Jews in the Early Modern World by Dean Phillip Bell

Jews in the Early Modern World by Dean Phillip Bell

Author:Dean Phillip Bell
Language: eng
Format: epub
ISBN: 9781461638001
Publisher: Rowman & Littlefield Publishers
Published: 2013-06-27T00:00:00+00:00


Ethics

If one surveys broadly the intellectual output of early modern Jews, one is immediately struck by the preponderance of ethical writings. These writings included moral tales, especially, for example, of the medieval Hasidei Ashkenaz (German Pietists) and various chronicles intended to strength certain behavior and mindset, such as Solomon Ibn Verga’s The Staff of Judah. Sermons preached in the synagogue were often later collected and printed in written form. Yiddish was becoming an increasingly important medium for communication, and a variety of publications in Yiddish provided Jewish education (especially in this area of ethics) as well as a host of popular tales. Some were adaptations of non-Jewish literature, for a wide audience that included an expanding middle class and, as some scholars maintain, a large female readership.

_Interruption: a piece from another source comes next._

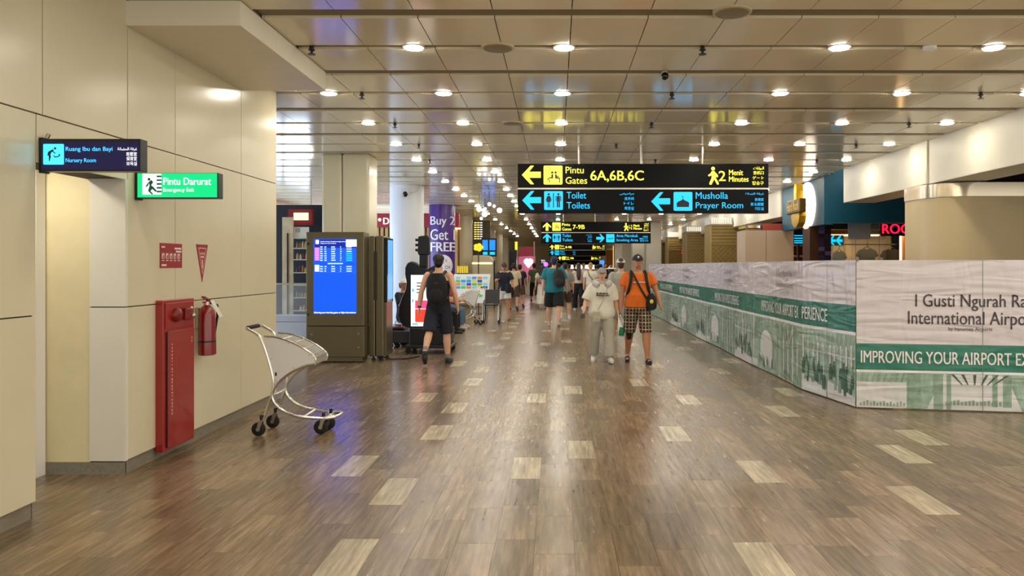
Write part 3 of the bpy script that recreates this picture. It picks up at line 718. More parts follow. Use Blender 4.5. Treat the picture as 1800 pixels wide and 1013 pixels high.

The Hasidei Ashkenaz (German Pietists) of the Middle Ages had handed down much of their morally infused teaching through various works, especially the Sefer Hasidim (Book of the Pious). That work was reprinted in the early modern period, and a variety of tales allegedly describing the activities of the Hasidei Ashkenaz circulated throughout Europe in Yiddish and, later, in Hebrew. Often these tales provided important moral and religious instruction. At the same time, they created something of a bridge connecting the Jews of the Middle Ages and the early modern period.45

While Ibn Verga’s work is generally recognized as a history, its focus on the causes for Jewish suffering evokes a powerful moral sense as well. Among the reasons that Ibn Verga supplied for hatred of Jews were divine anger, the sins of our fathers, natural causes that prolong the Exile because of our lack of merit, and the slaying of Jesus. Added to these factors, however, Ibn Verga added the following moral twist. Persecution is caused in part by jealousy or envy regarding religion, women, and money, all of which are involved in Jewish and non-Jewish relations. In addition, Ibn Verga argued that the people became accustomed to swearing falsely and that some Jews developed enormous pride, which they lorded over their Gentile neighbors, creating a good deal of animosity.46

Perhaps the late seventeenth-century memoirist Glückel of Hameln put it most succinctly. Of her work, she wrote to her children the following:

This, dear children, will be no book of morals. Such I could not write, and our sages have already written many. Moreover, we have our holy Torah in which we may find and learn all that we need for our journey through this world to the world to come. . . . The kernel of the Torah is, Thou shalt love thy neighbour as thyself. But in our days we seldom find it so, and few are they who love their fellowmen with all their heart—on the contrary, if a man can contrive to ruin his neighbor, nothing pleases him more. The best thing for you, my children, is to serve God from your heart, without falsehood or sham, not giving out to people that you are one thing while, God forbid, in your heart you are another.